A alegação do Arguido – que, essencialmente, se resume ao facto de entre 11 de Março de 2011 e 26 de Junho de 2016, ininterruptamente, ter estado no Brasil, o que inviabilizou quer a prática da infracção quer o conhecimento da sanção que lhe foi aplicada –, interpretada de modo a permitir conferir tutela jurisdicional, assenta em dois pilares: primeiro, não foi notificado da decisão que lhe aplicou a coima; segundo, a infracção por que foi acoimado não foi nem poderia ter sido por ele praticada.

Nos termos dessa alegação – de cuja veracidade ora não nos cumpre averiguar – o Arguido estará em tempo para recorrer judicialmente da decisão que lhe aplicou a coima (sem qualquer peia quanto ao seu valor) e poderá afastar a sua responsabilidade contra-ordenacional.
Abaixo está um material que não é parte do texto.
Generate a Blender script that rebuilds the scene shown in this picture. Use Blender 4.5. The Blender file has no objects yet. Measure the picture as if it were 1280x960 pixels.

Ou seja, não obstante o Arguido ter indicado como meio processual o recurso de revisão, o único meio processual que lhe poderá assegurar a tutela e permitir-lhe esgrimir os fundamentos invocados é o recurso da decisão de aplicação da coima, previsto no art. 80.º do RGIT.

Entendemos, pois, ser de convolar o requerimento de revisão em requerimento de recurso da decisão de aplicação da coima – tanto mais que o pedido que formulou (que seja «anulada a coima aplicada») é adequado a este último meio processual –, sem prejuízo de o tribunal de 1.ª instância indagar do prazo para interposição do mesmo, o que passará por estabelecer se o Arguido foi ou pode considerar-se como tendo sido validamente notificado da decisão que aplicou a coima, não podendo ignorar-se a necessidade de apurar e, eventualmente, valorar a alegada ausência do Arguido no Brasil, país da sua nacionalidade, nas referidas datas.».

3. DECISÃO

Em face do exposto, acordam os Juízes que integram a secção de Contencioso Tributário do Supremo Tribunal Administrativo, convolar o requerimento de revisão em requerimento de recurso judicial de aplicação da coima e determinar que o processo regresse ao Tribunal Administrativo e Fiscal de Braga para aí prosseguir sob este meio processual.

Custas a determinar a final.

Registe e notifique.

Lisboa, 13 de Julho de 2022. - Anabela Ferreira Alves e Russo (relatora) - José Gomes Correia - Aníbal Augusto Ruivo Ferraz.